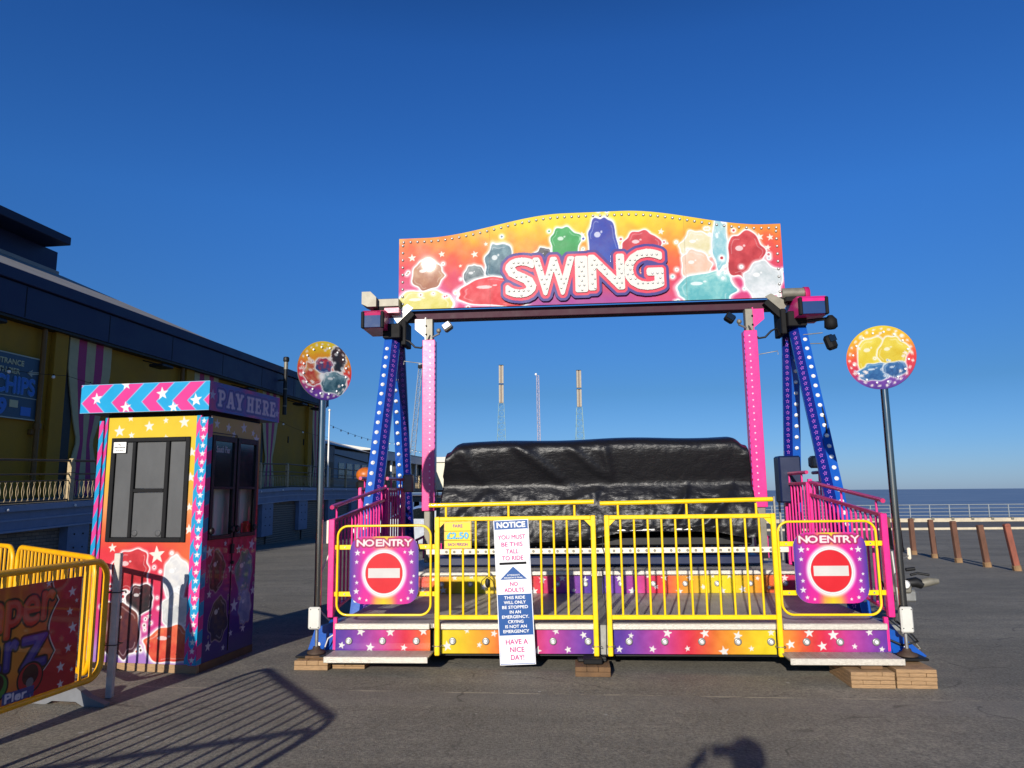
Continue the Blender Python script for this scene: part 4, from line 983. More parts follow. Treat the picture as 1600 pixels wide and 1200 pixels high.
    fs = [(j * NX + i, (j + 1) * NX + i, (j + 1) * NX + i + 1, j * NX + i + 1) for j in range(NP - 1) for i in range(NX - 1)]
    vs = [tuple(p) for p in v]
    # closed ends with gathered folds
    for side in (0, NX - 1):
        ring = [j * NX + side for j in range(NP)]; s = -1 if side == 0 else 1
        prev = ring
        for q in range(1, 7):
            f = 1 - q / 6.0; new = []
            for j, i in enumerate(ring):
                p = np.array(vs[i]); c = np.array([p[0], 2.95, 1.35]); w_ = c + (p - c) * (f if q < 6 else .02)
                new.append(len(vs)); vs.append((p[0] + s * .03 * sin(q * 1.3 + j * .5) * (f) + s * .02 * math.sqrt(1 - f), w_[1], w_[2]))
            for j in range(NP - 1):
                a = (prev[j], prev[j + 1], new[j + 1], new[j]); fs.append(a if side else tuple(reversed(a)))
            prev = new
    fs = [tuple(reversed(f)) for f in fs]
    me = bpy.data.meshes.new('tarpaulin_cover'); base = Vector((0, 2.8, 1.0))
    me.from_pydata([(p[0] - base.x, p[1] - base.y, p[2] - base.z) for p in vs], [], fs); me.materials.append(m)
    for p in me.polygons: p.use_smooth = True
    o = bpy.data.objects.new('tarpaulin_cover', me); COL.objects.link(o); o.matrix_world = RL(*base)
    tag(o, 'creased black tarpaulin draped over the seat row of the ride', 'tarpaulin')
tarp()

# ------------------------------------------------------------------ notice and price boards tied on the yellow gate
def notice():
    M = RL(-.778, -.125, .058) @ Matrix.Rotation(radians(-2.2), 4, 'Y')
    t = empty('height_notice_board', M, 'tall white and blue height rule board headed NOTICE, tied on the yellow gate', 'notice board')
    W, Ht = .325, 1.29; P = lambda a, b, o=0: (a, -.0052 - o * 1.0, b)
    b = MB(); b.box((-W / 2, 0, 0), (W / 2, .006, Ht), SIGNW, .002); b.box((-W / 2 + .002, -.002, .002), (W / 2 - .002, -.0002, Ht - .002), BLUEP)
    q = W / 2 - .010
    for (z0, z1) in ((.012, .258), (.62, Ht - .085)): b.box((-q, -.0045, z0), (q, -.0025, z1), SIGNW)
    b.box((-W / 2 + .0, -.0035, .0), (-W / 2 + .007, .0005, Ht), SIGNW); b.box((W / 2 - .007, -.0035, 0), (W / 2, .0005, Ht), SIGNW); b.box((-q, -.0038, 0), (q, .0005, .006), SIGNW); b.box((-q, -.0038, Ht - .006), (q, .0005, Ht), SIGNW)
    b.box((-.125, -.0062, .885), (.125, -.0048, .907), BLKM)
    b.add([P(-.125, .752), P(.125, .752), P(0, .868)], [(0, 1, 2)], BLUEP)
    b.build('board', t)
    def line(s, z, h, w_, mt, bold=.0012, a=None):
        P2 = (lambda a, b, o=0: (a, -.0066 - o, b)); x = MB(); x.text(s, 0, z, w_, h, mt, P2, bold=bold); x.build('lettering', t)
    line('NOTICE', Ht - .068, .048, .262, SIGNW, .003)
    for s, z, w_ in (('YOU MUST', 1.115, .255), ('BE THIS', 1.05, .195), ('TALL', .985, .115), ('TO RIDE', .925, .195)): line(s, z, .038, w_, MAGP)
    line('ATTENDANTS', .785, .0125, .115, SIGNW, .0004); line('DECISION IS FINAL.', .762, .0125, .175, SIGNW, .0004)
    for s, z, w_ in (('NO', .694, .07), ('ADULTS', .64, .18)): line(s, z, .036, w_, MAGP)
    for k, (s, w_) in enumerate((('THIS RIDE', .19), ('WILL ONLY', .20), ('BE STOPPED', .235), ('IN AN', .10), ('EMERGENCY.', .245), ('CRYING', .14), ('IS NOT AN', .195), ('EMERGENCY', .235))): line(s, .578 - k * .0425, .026, w_, SIGNW, .0009)
    for s, z, w_ in (('HAVE A', .180, .20), ('NICE', .112, .13), ('DAY!', .044, .12)): line(s, z, .044, w_, MAGP)
notice()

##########

- WORK TO DO
In your copy of the listing above, reproduce each line exactly and omit all pictures.

- FINAL ANSWER
Continue the Blender Python script for this scene: part 4, from line 983. More parts follow. Treat the picture as 1600 pixels wide and 1200 pixels high.
    fs = [(j * NX + i, (j + 1) * NX + i, (j + 1) * NX + i + 1, j * NX + i + 1) for j in range(NP - 1) for i in range(NX - 1)]
    vs = [tuple(p) for p in v]
    # closed ends with gathered folds
    for side in (0, NX - 1):
        ring = [j * NX + side for j in range(NP)]; s = -1 if side == 0 else 1
        prev = ring
        for q in range(1, 7):
            f = 1 - q / 6.0; new = []
            for j, i in enumerate(ring):
                p = np.array(vs[i]); c = np.array([p[0], 2.95, 1.35]); w_ = c + (p - c) * (f if q < 6 else .02)
                new.append(len(vs)); vs.append((p[0] + s * .03 * sin(q * 1.3 + j * .5) * (f) + s * .02 * math.sqrt(1 - f), w_[1], w_[2]))
            for j in range(NP - 1):
                a = (prev[j], prev[j + 1], new[j + 1], new[j]); fs.append(a if side else tuple(reversed(a)))
            prev = new
    fs = [tuple(reversed(f)) for f in fs]
    me = bpy.data.meshes.new('tarpaulin_cover'); base = Vector((0, 2.8, 1.0))
    me.from_pydata([(p[0] - base.x, p[1] - base.y, p[2] - base.z) for p in vs], [], fs); me.materials.append(m)
    for p in me.polygons: p.use_smooth = True
    o = bpy.data.objects.new('tarpaulin_cover', me); COL.objects.link(o); o.matrix_world = RL(*base)
    tag(o, 'creased black tarpaulin draped over the seat row of the ride', 'tarpaulin')
tarp()

# ------------------------------------------------------------------ notice and price boards tied on the yellow gate
def notice():
    M = RL(-.778, -.125, .058) @ Matrix.Rotation(radians(-2.2), 4, 'Y')
    t = empty('height_notice_board', M, 'tall white and blue height rule board headed NOTICE, tied on the yellow gate', 'notice board')
    W, Ht = .325, 1.29; P = lambda a, b, o=0: (a, -.0052 - o * 1.0, b)
    b = MB(); b.box((-W / 2, 0, 0), (W / 2, .006, Ht), SIGNW, .002); b.box((-W / 2 + .002, -.002, .002), (W / 2 - .002, -.0002, Ht - .002), BLUEP)
    q = W / 2 - .010
    for (z0, z1) in ((.012, .258), (.62, Ht - .085)): b.box((-q, -.0045, z0), (q, -.0025, z1), SIGNW)
    b.box((-W / 2 + .0, -.0035, .0), (-W / 2 + .007, .0005, Ht), SIGNW); b.box((W / 2 - .007, -.0035, 0), (W / 2, .0005, Ht), SIGNW); b.box((-q, -.0038, 0), (q, .0005, .006), SIGNW); b.box((-q, -.0038, Ht - .006), (q, .0005, Ht), SIGNW)
    b.box((-.125, -.0062, .885), (.125, -.0048, .907), BLKM)
    b.add([P(-.125, .752), P(.125, .752), P(0, .868)], [(0, 1, 2)], BLUEP)
    b.build('board', t)
    def line(s, z, h, w_, mt, bold=.0012, a=None):
        P2 = (lambda a, b, o=0: (a, -.0066 - o, b)); x = MB(); x.text(s, 0, z, w_, h, mt, P2, bold=bold); x.build('lettering', t)
    line('NOTICE', Ht - .068, .048, .262, SIGNW, .003)
    for s, z, w_ in (('YOU MUST', 1.115, .255), ('BE THIS', 1.05, .195), ('TALL', .985, .115), ('TO RIDE', .925, .195)): line(s, z, .038, w_, MAGP)
    line('ATTENDANTS', .785, .0125, .115, SIGNW, .0004); line('DECISION IS FINAL.', .762, .0125, .175, SIGNW, .0004)
    for s, z, w_ in (('NO', .694, .07), ('ADULTS', .64, .18)): line(s, z, .036, w_, MAGP)
    for k, (s, w_) in enumerate((('THIS RIDE', .19), ('WILL ONLY', .20), ('BE STOPPED', .235), ('IN AN', .10), ('EMERGENCY.', .245), ('CRYING', .14), ('IS NOT AN', .195), ('EMERGENCY', .235))): line(s, .578 - k * .0425, .026, w_, SIGNW, .0009)
    for s, z, w_ in (('HAVE A', .180, .20), ('NICE', .112, .13), ('DAY!', .044, .12)): line(s, z, .044, w_, MAGP)
notice()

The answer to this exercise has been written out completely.